What the task requires ->
Only the lines from the one containing "Write a Blender" through the one containing "C = scene.collection" are wanted. Give them again exactly, both ends included.

Input for this task ->
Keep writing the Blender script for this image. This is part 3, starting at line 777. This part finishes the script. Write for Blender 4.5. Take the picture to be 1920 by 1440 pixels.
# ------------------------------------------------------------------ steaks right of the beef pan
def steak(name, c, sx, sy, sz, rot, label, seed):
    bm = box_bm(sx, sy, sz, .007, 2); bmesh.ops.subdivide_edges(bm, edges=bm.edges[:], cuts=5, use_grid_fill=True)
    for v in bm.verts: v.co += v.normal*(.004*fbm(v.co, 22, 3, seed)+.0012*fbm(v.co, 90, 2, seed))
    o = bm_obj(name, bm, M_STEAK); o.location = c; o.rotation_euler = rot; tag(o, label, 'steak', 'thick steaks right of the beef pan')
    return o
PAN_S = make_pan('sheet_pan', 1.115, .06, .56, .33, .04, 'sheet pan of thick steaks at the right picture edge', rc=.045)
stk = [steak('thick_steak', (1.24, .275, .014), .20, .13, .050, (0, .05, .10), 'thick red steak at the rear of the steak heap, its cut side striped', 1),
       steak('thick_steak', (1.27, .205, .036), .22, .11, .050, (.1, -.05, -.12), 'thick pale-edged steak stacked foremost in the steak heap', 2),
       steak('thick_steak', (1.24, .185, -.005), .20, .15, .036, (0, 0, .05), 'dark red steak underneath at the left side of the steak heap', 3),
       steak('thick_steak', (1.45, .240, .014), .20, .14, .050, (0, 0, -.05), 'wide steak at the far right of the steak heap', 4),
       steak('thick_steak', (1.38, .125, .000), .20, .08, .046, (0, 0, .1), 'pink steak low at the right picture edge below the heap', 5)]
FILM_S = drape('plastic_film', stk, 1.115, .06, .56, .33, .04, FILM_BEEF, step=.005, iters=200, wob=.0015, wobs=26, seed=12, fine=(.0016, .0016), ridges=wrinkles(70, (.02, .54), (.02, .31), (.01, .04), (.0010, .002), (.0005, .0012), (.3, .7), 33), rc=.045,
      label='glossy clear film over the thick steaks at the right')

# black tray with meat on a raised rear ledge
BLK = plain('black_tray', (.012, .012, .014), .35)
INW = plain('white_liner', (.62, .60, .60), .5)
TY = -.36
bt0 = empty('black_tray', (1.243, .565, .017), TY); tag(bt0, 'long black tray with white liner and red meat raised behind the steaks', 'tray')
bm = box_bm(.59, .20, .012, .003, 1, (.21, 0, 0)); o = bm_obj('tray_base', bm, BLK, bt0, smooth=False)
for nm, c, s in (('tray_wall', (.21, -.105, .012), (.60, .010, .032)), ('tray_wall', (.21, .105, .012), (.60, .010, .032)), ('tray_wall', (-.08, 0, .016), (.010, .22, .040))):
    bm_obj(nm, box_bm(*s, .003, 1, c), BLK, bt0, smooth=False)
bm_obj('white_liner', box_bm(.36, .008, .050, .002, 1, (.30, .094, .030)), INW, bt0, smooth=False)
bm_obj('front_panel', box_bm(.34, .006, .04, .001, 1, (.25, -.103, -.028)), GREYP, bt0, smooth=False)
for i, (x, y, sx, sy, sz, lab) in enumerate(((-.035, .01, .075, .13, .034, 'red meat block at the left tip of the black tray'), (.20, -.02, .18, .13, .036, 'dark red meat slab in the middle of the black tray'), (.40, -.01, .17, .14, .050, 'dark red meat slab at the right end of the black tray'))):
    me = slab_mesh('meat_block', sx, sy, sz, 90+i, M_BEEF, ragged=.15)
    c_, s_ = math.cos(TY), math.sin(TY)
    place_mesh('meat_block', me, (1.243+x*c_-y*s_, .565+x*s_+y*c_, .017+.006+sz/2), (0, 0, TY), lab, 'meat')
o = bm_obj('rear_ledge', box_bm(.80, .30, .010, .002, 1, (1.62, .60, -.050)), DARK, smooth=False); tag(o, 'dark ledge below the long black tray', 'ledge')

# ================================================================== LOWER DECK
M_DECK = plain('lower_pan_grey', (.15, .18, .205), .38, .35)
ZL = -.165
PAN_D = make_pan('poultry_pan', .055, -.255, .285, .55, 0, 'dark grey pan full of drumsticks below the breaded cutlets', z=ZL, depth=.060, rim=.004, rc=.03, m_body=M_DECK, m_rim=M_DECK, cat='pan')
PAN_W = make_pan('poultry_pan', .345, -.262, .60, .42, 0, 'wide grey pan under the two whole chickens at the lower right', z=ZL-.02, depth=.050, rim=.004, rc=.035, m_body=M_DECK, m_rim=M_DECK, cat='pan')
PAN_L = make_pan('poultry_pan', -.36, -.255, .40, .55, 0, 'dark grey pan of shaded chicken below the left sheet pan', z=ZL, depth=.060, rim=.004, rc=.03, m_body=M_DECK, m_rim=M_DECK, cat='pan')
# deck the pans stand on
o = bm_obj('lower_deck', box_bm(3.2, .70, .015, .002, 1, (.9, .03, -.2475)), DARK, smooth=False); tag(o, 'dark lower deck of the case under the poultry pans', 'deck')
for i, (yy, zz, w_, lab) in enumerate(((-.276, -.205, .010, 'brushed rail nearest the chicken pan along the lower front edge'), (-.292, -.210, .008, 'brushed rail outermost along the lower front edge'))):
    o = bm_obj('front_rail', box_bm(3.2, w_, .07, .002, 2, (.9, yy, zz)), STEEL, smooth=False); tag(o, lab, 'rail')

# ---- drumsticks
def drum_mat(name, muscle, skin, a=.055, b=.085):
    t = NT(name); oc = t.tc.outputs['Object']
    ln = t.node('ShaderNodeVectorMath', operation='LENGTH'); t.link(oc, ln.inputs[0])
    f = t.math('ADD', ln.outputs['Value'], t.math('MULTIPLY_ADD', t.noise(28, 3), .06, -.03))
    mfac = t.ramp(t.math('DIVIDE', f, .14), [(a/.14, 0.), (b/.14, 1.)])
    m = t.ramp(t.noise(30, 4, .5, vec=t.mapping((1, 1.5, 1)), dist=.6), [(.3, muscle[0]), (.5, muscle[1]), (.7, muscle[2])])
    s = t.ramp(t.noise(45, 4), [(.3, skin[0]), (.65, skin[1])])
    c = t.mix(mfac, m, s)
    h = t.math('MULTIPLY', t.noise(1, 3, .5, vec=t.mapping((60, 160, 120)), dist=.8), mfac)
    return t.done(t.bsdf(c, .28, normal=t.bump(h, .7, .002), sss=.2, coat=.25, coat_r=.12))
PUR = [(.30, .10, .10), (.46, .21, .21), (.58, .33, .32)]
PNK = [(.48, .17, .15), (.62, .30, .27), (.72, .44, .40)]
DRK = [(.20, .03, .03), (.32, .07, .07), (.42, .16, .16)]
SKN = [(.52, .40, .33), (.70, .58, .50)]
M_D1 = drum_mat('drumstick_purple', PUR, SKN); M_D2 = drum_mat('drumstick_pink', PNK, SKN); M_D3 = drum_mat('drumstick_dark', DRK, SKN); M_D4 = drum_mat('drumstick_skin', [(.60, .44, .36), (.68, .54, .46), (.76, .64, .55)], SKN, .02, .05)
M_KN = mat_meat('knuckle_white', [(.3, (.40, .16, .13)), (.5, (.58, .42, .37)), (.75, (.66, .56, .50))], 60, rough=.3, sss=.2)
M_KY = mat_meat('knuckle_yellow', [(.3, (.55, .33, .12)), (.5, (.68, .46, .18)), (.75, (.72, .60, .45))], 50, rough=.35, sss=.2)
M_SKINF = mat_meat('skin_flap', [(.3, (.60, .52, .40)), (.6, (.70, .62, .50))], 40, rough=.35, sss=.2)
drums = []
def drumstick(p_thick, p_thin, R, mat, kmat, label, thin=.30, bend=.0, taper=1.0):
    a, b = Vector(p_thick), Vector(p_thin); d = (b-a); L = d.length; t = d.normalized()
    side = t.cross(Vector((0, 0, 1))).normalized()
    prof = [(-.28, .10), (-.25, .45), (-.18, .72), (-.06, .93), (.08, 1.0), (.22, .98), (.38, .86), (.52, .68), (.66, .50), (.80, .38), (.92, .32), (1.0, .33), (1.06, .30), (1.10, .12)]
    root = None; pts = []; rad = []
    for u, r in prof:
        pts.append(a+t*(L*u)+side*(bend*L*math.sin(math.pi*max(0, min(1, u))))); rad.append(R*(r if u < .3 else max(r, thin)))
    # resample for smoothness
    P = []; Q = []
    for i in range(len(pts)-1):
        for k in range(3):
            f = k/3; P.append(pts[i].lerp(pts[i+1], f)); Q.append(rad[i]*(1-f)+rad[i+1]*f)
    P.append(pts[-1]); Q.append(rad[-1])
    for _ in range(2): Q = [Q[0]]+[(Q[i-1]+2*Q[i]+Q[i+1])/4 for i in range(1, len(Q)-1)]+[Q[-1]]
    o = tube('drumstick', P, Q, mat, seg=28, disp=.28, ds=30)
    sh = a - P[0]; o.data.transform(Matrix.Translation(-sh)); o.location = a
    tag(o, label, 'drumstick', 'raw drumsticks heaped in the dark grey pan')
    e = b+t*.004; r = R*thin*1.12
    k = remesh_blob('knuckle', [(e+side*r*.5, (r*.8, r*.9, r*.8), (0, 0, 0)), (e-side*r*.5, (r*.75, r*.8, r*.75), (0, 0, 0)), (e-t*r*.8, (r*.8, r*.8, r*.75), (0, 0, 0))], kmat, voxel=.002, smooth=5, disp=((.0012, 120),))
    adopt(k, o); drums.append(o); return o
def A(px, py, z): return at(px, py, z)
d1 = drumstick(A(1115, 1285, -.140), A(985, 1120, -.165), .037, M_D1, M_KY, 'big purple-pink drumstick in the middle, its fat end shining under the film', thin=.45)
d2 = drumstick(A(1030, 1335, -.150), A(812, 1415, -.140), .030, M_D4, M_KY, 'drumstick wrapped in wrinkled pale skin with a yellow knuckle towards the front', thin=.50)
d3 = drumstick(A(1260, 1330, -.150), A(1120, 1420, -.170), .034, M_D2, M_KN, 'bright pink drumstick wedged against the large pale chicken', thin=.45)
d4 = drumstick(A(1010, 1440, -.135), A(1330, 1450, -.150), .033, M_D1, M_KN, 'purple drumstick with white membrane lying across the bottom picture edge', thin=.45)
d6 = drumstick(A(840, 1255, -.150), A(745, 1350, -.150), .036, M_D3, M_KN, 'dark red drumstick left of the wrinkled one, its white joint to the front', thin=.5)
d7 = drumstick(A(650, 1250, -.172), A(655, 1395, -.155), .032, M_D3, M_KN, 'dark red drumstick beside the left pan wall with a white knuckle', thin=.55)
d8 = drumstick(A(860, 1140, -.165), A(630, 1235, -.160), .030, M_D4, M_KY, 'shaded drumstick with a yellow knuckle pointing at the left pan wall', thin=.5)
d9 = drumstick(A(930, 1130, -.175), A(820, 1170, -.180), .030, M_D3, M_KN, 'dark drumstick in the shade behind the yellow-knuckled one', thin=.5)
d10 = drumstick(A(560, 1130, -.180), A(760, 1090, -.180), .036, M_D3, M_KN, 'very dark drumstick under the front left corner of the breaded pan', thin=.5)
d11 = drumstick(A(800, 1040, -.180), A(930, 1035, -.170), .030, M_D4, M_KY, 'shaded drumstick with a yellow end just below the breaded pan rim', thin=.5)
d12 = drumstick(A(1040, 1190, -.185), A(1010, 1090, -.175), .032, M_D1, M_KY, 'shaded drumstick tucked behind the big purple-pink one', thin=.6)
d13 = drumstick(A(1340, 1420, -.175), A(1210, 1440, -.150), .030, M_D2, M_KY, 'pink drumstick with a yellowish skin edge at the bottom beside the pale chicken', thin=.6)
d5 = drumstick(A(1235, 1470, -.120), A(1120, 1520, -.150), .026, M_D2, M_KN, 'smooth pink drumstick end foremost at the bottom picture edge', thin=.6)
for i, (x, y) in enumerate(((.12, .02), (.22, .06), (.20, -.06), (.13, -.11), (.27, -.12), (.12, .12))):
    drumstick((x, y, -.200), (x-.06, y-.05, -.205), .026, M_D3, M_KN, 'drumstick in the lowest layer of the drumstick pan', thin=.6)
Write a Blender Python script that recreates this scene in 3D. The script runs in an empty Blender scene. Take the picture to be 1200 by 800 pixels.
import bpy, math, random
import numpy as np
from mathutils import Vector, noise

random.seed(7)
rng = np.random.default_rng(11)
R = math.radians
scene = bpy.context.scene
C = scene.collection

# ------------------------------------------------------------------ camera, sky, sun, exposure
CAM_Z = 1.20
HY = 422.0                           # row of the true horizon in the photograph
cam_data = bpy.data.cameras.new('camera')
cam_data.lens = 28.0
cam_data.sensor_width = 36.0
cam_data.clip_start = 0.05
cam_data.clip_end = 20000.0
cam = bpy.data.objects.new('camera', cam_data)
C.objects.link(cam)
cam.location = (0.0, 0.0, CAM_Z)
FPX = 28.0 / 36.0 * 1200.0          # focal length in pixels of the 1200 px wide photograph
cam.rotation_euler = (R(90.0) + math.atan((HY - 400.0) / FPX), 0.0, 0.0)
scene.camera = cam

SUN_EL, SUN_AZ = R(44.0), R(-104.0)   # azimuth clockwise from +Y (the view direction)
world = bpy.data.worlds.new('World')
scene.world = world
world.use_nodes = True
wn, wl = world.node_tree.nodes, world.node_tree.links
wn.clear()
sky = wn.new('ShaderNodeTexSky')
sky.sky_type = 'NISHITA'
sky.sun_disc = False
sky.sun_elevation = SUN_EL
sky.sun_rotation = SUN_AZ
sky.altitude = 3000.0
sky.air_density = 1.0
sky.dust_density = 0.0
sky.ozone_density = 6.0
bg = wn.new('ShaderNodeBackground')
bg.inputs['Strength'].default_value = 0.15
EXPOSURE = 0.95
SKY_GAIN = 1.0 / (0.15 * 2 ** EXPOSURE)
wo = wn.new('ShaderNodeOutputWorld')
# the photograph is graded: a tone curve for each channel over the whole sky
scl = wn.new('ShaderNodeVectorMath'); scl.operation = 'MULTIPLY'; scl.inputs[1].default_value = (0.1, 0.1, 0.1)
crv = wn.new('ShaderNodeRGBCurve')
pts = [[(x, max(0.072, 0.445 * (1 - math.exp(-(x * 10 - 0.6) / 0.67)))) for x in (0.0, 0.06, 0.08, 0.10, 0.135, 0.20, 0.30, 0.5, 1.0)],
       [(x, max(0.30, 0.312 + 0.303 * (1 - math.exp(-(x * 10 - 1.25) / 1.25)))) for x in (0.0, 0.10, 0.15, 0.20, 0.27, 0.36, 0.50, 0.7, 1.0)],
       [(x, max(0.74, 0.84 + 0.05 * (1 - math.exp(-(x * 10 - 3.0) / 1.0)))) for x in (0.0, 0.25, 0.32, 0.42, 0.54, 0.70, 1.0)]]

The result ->
Write a Blender Python script that recreates this scene in 3D. The script runs in an empty Blender scene. Take the picture to be 1200 by 800 pixels.
import bpy, math, random
import numpy as np
from mathutils import Vector, noise

random.seed(7)
rng = np.random.default_rng(11)
R = math.radians
scene = bpy.context.scene
C = scene.collection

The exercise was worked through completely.